* _Problem to solve_
Omit the pictures and print exactly the lines of the listing below, starting at the first and ending at the line containing "wm.build('wire_mesh', MAT['grey'], cf)".

* _Provided material_

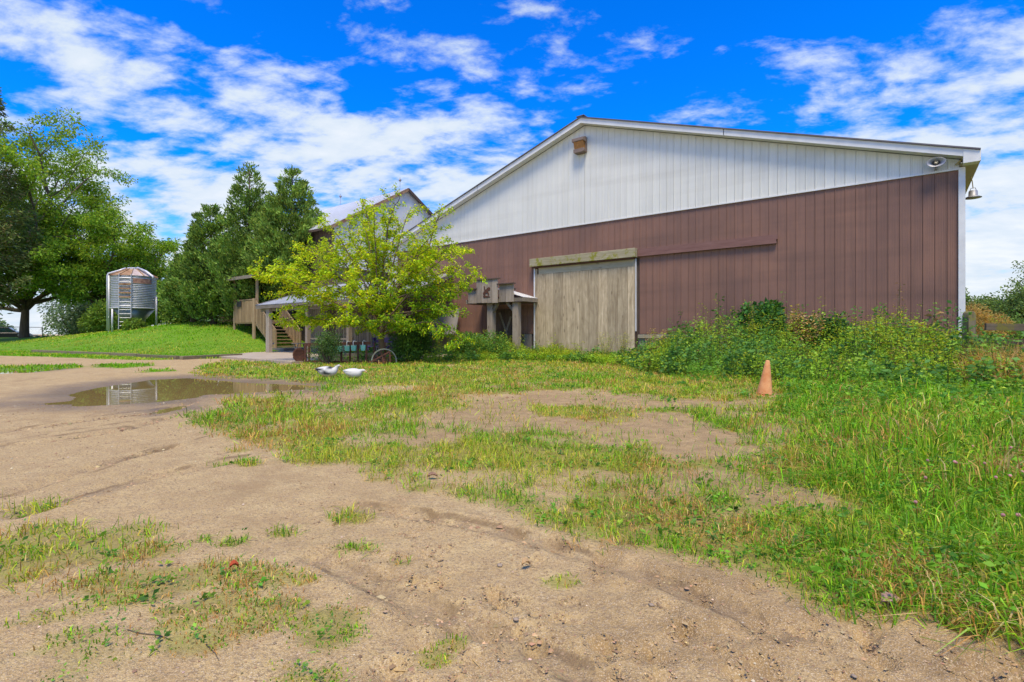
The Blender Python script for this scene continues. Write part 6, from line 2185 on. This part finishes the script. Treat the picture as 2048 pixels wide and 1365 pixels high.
tag(trl, 'low flat trailer standing right of the dark car', 'trailer')
MB().box(-1.0, 1.0, -0.6, 0.6, 0.42, 0.50).build('bed', MAT['greywoodx'], trl)
MB().beam((-1.0, -0.62, 0.56), (1.02, -0.62, 0.54), 0.05, 0.06).build('side_rail', MAT['steelpost'], trl)
MB().beam((1.0, 0, 0.44), (1.6, 0, 0.40), 0.07, 0.07).build('drawbar', MAT['rust'], trl)
for s in (-1, 1):
    w = MB().lathe([(0.1, -0.09), (0.25, -0.09), (0.27, 0), (0.25, 0.09), (0.1, 0.09)], 18).build('wheel', MAT['tyre'], trl)
    w.location = (-0.1, s * 0.72, 0.22)
    w.rotation_euler = (R(90), 0, 0)
cf = empty('wire_fence', (*at(84, 58), 0.3), 0.0)
tag(cf, 'black chain-link fence with top rail behind the dark car', 'fence')
L_ = 14.0
MB().tube([(0.05, 0, 1.52), (-L_, -1.0, 1.72)], 0.035, 6).build('top_rail', MAT['black'], cf)
for i in range(5):
    f = i / 4
    MB().tube([(-L_ * f, -1.0 * f, -0.4), (-L_ * f + (0.05 if i == 0 else 0), -1.0 * f, 1.53 + 0.2 * f)], 0.04, 6).build('post', MAT['black'], cf)
wm = MB()
for i in range(56):
    f = i * 0.25 / L_
    for s in (-1, 1):
        f2 = min(max(f + s * 1.4 / L_, 0), 1)
        wm.tube([(-L_ * f, -f, 0.1), (-L_ * f2, -f2, 1.5)], 0.004, 3, False)
wm.build('wire_mesh', MAT['grey'], cf)

# ------------------------------------------------------------------ litter in the yard


def dead_leaf(label, px_, py_, L, col, rz, seed):
    r_ = np.random.default_rng(seed)
    x, y = gp(px_, py_)
    z = float(height(np.array([x]), np.array([y]))[0])
    o = empty('fallen_leaf', (x, y, z + 0.015), rz)
    tag(o, label, 'leaf')
    n = 9
    V = []
    for i in range(n):
        t = i / (n - 1)
        w = L * 0.30 * math.sin(math.pi * t ** 0.8) * (1 + 0.25 * (-1) ** i) + 0.002
        zc = 0.014 * math.sin(3.2 * t) + 0.004
        V += [(t * L - L / 2, -w, zc + 0.012), (t * L - L / 2, 0, zc), (t * L - L / 2, w, zc + 0.018)]
    mb = MB().add(V, [q for i in range(n - 1) for q in ((i * 3, i * 3 + 1, i * 3 + 4, i * 3 + 3), (i * 3 + 1, i * 3 + 2, i * 3 + 5, i * 3 + 4))])
    b_ = mb.build('blade', m_plain('dead_leaf_skin', col, 0.8, scale=30), o, True)
    sl = b_.modifiers.new('solid', 'SOLIDIFY')
    sl.thickness = 0.0015
    MB().tube([(-L / 2, 0, 0.006), (-L / 2 - 0.03, 0.006, 0.004)], 0.0015, 5).build('stalk', b_.data.materials[0], o)


dead_leaf('curled pale brown leaf lying at the edge of the sand', 1783, 1218, 0.085, (0.40, 0.25, 0.17), 0.1, 1)
dead_leaf('small rust-red leaf lying by the grass tuft at lower left', 468, 1145, 0.038, (0.42, 0.07, 0.02), 0.6, 2)
dead_leaf('brown leaf lying in front of the middle grass patch', 865, 959, 0.075, (0.30, 0.17, 0.10), 0.2, 3)
dead_leaf('tan leaf lying on the sand near the centre', 1052, 1133, 0.045, (0.50, 0.33, 0.16), 0.4, 4)


def stone(label, px_, py_, s, seed):
    r_ = np.random.default_rng(seed)
    x, y = gp(px_, py_)
    z = float(height(np.array([x]), np.array([y]))[0])
    mb = MB()
    mb.lathe([(0.25 * s, -0.3 * s), (0.8 * s, -0.15 * s), (1.0 * s, 0.1 * s), (0.75 * s, 0.42 * s), (0.3 * s, 0.55 * s)], 9)
    mb.v = [(a * r_.uniform(0.82, 1.2) * 1.25, b_ * r_.uniform(0.82, 1.2), c * r_.uniform(0.85, 1.15)) for a, b_, c in mb.v]
    o = mb.build('stone', MAT['stone'], None, True)
    o.location = (x, y, z + 0.004)
    o.rotation_euler = (0, 0, r_.uniform(0, 6))
    tag(o, label, 'stone', 'small stones in the sand')


for i, (px_, py_, s, lab) in enumerate(((1000, 1128, .013, 'flat dark stone in the sand left of the tan leaf'), (1303, 1210, .010, 'small brown stone in the sand right of centre'), (1032, 1237, .010, 'dark stone in the wheel track near the bottom centre'),
                                        (1708, 1353, .008, 'dark pebble near the bottom edge under the pale brown leaf'))):
    stone(lab, px_, py_, s, 200 + i)


def twig(label, pts, r0, col=None):
    P = []
    for px_, py_ in pts:
        x, y = gp(px_, py_)
        P.append((x, y, float(height(np.array([x]), np.array([y]))[0]) + r0 * 1.3))
    o = MB().tube(P, [r0] * (len(P) - 1) + [r0 * 0.5], 6).build('twig', col or MAT['bark'], None, True)
    tag(o, label, 'twig', 'twigs and straws in the yard')


straw = m_plain('straw', (0.52, 0.36, 0.15), 0.8)
twig('dark curved twig in the lower left grass', [(255, 1262), (280, 1266), (320, 1270), (345, 1280)], 0.0022)
twig('long yellow straw lying at the bottom centre', [(752, 1300), (790, 1315), (846, 1337)], 0.003, straw)
twig('short yellow straw below the middle of the picture', [(930, 1290), (945, 1306), (960, 1322)], 0.0025, straw)
twig('thin dark twig in the sand at lower left', [(412, 1288), (430, 1305), (438, 1318)], 0.002)
twig('tiny forked twig on the sand at left', [(90, 1140), (94, 1148), (100, 1154)], 0.002)
twig('pale dead stalk standing at the sward edge', [(1322, 1092), (1328, 1075), (1330, 1055)], 0.003, straw)


def make_gravel():
    """loose grit and crumbs of earth scattered on the drive"""
    r_ = np.random.default_rng(12)
    n = 30000
    x, y = sample_sector(n, 1.4, 11, 1.3, R(56))
    tot, lush, lawn = cover(x, y)
    k = (tot < 0.25) & (fbm(x * 2.2, y * 2.2, 3, 191) > 0.43)
    for p in (P_PUDDLE, P_PUDDLE3):
        k &= sdf(p, x, y) < -0.1
    x, y = x[k], y[k]
    n = len(x)
    z = height(x, y)
    s = np.exp(r_.normal(-5.85, 0.42, n)) * np.maximum(1, np.hypot(x, y) / 4)
    base = np.array([(1, 0, 0), (0, 1, 0), (-1, 0, 0), (0, -1, 0), (0, 0, 0.8), (0, 0, -0.4)], float)
    V = base[None] * s[:, None, None] * r_.uniform(0.6, 1.3, (n, 6, 1)) + np.stack([x, y, z + 0.2 * s], 1)[:, None]
    fc = np.array([(0, 1, 4), (1, 2, 4), (2, 3, 4), (3, 0, 4)])
    lp = ((np.arange(n) * 6)[:, None, None] + fc[None]).ravel()
    c = pal(n, [(0.20, 0.13, 0.06), (0.26, 0.18, 0.09), (0.36, 0.28, 0.18), (0.16, 0.10, 0.05)], (5, 4, 1, 3))
    me = raw_mesh('gravel', V.reshape(-1, 3), lp, np.arange(n * 4) * 3, None, {'col': np.repeat(c, 6, 0)})
    me.materials.append(MAT['feather'])
    tag(put('gravel', me), 'loose grit and earth crumbs on the sandy drive', 'gravel', kind='stuff')


make_gravel()


def make_clods():
    """torn crumbs of darker earth along the tyre tracks and round the hoof prints"""
    r_ = np.random.default_rng(19)
    X, Y, S = [], [], []
    for pts, w in RUTS:
        P = np.array(pts)
        seg = np.linalg.norm(np.diff(P, axis=0), axis=1)
        L = seg.sum()
        m = int(L * 190)
        u = r_.random(m) * L
        cs = np.concatenate([[0], np.cumsum(seg)])
        k = np.clip(np.searchsorted(cs, u) - 1, 0, len(seg) - 1)
        f = (u - cs[k]) / seg[k]
        p = P[k] + (P[k + 1] - P[k]) * f[:, None]
        t = (P[k + 1] - P[k]) / seg[k][:, None]
        nrm = np.stack([-t[:, 1], t[:, 0]], 1)
        lane = r_.choice([-1.0, -0.45, 0.5, 1.0], m) * w * 0.85 + r_.normal(0, 0.013, m)
        q = p + nrm * lane[:, None]
        ok = fbm(q[:, 0] * 3.0 + 40 * np.sign(lane), q[:, 1] * 3.0, 3, 161) > 0.47
        X.append(q[ok, 0])
        Y.append(q[ok, 1])
        S.append(np.exp(r_.normal(-4.75, 0.45, ok.sum())))
    for hx, hy, hr, ha, hd in HOOF:
        m = r_.integers(18, 60)
        a = ha + r_.normal(0, 0.9, m)
        rr = hr * r_.normal(1.1, 0.16, m)
        X.append(hx + np.cos(a) * rr)
        Y.append(hy + np.sin(a) * rr)
        S.append(np.exp(r_.normal(-5.2, 0.4, m)))
    X, Y, S = np.concatenate(X), np.concatenate(Y), np.concatenate(S)
    S = S * np.clip(np.hypot(X, Y) / 5, 0.8, 1.6)
    n = len(X)
    Z = height(X, Y)
    base = np.array([(1, 0, 0), (0.2, 0.9, 0), (-1, 0.2, 0), (-0.1, -0.8, 0), (0.1, 0, 0.55)], float)
    an = r_.uniform(0, 6.28, n)
    rot = np.stack([np.stack([np.cos(an), -np.sin(an)], -1), np.stack([np.sin(an), np.cos(an)], -1)], 1)
    B = base[None] * r_.uniform(0.55, 1.4, (n, 5, 1))
    xy = np.einsum('nij,nkj->nki', rot, B[..., :2])
    V = np.concatenate([xy, B[..., 2:]], -1) * S[:, None, None] + np.stack([X, Y, Z - 0.001], 1)[:, None]
    fc = np.array([(0, 1, 4), (1, 2, 4), (2, 3, 4), (3, 0, 4)])
    lp = ((np.arange(n) * 5)[:, None, None] + fc[None]).ravel()
    c = pal(n, [(0.18, 0.115, 0.05), (0.24, 0.155, 0.07), (0.31, 0.21, 0.10)], (4, 4, 3))
    me = raw_mesh('earth_crumbs', V.reshape(-1, 3), lp, np.arange(n * 4) * 3, None, {'col': np.repeat(c, 5, 0)})
    me.materials.append(MAT['feather'])
    tag(put('earth_crumbs', me), 'dark crumbs of torn earth along tyre tracks and hoof prints', 'earth', kind='stuff')
    print('clods', n)


make_clods()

* _Exercise response_
The Blender Python script for this scene continues. Write part 6, from line 2185 on. This part finishes the script. Treat the picture as 2048 pixels wide and 1365 pixels high.
tag(trl, 'low flat trailer standing right of the dark car', 'trailer')
MB().box(-1.0, 1.0, -0.6, 0.6, 0.42, 0.50).build('bed', MAT['greywoodx'], trl)
MB().beam((-1.0, -0.62, 0.56), (1.02, -0.62, 0.54), 0.05, 0.06).build('side_rail', MAT['steelpost'], trl)
MB().beam((1.0, 0, 0.44), (1.6, 0, 0.40), 0.07, 0.07).build('drawbar', MAT['rust'], trl)
for s in (-1, 1):
    w = MB().lathe([(0.1, -0.09), (0.25, -0.09), (0.27, 0), (0.25, 0.09), (0.1, 0.09)], 18).build('wheel', MAT['tyre'], trl)
    w.location = (-0.1, s * 0.72, 0.22)
    w.rotation_euler = (R(90), 0, 0)
cf = empty('wire_fence', (*at(84, 58), 0.3), 0.0)
tag(cf, 'black chain-link fence with top rail behind the dark car', 'fence')
L_ = 14.0
MB().tube([(0.05, 0, 1.52), (-L_, -1.0, 1.72)], 0.035, 6).build('top_rail', MAT['black'], cf)
for i in range(5):
    f = i / 4
    MB().tube([(-L_ * f, -1.0 * f, -0.4), (-L_ * f + (0.05 if i == 0 else 0), -1.0 * f, 1.53 + 0.2 * f)], 0.04, 6).build('post', MAT['black'], cf)
wm = MB()
for i in range(56):
    f = i * 0.25 / L_
    for s in (-1, 1):
        f2 = min(max(f + s * 1.4 / L_, 0), 1)
        wm.tube([(-L_ * f, -f, 0.1), (-L_ * f2, -f2, 1.5)], 0.004, 3, False)
wm.build('wire_mesh', MAT['grey'], cf)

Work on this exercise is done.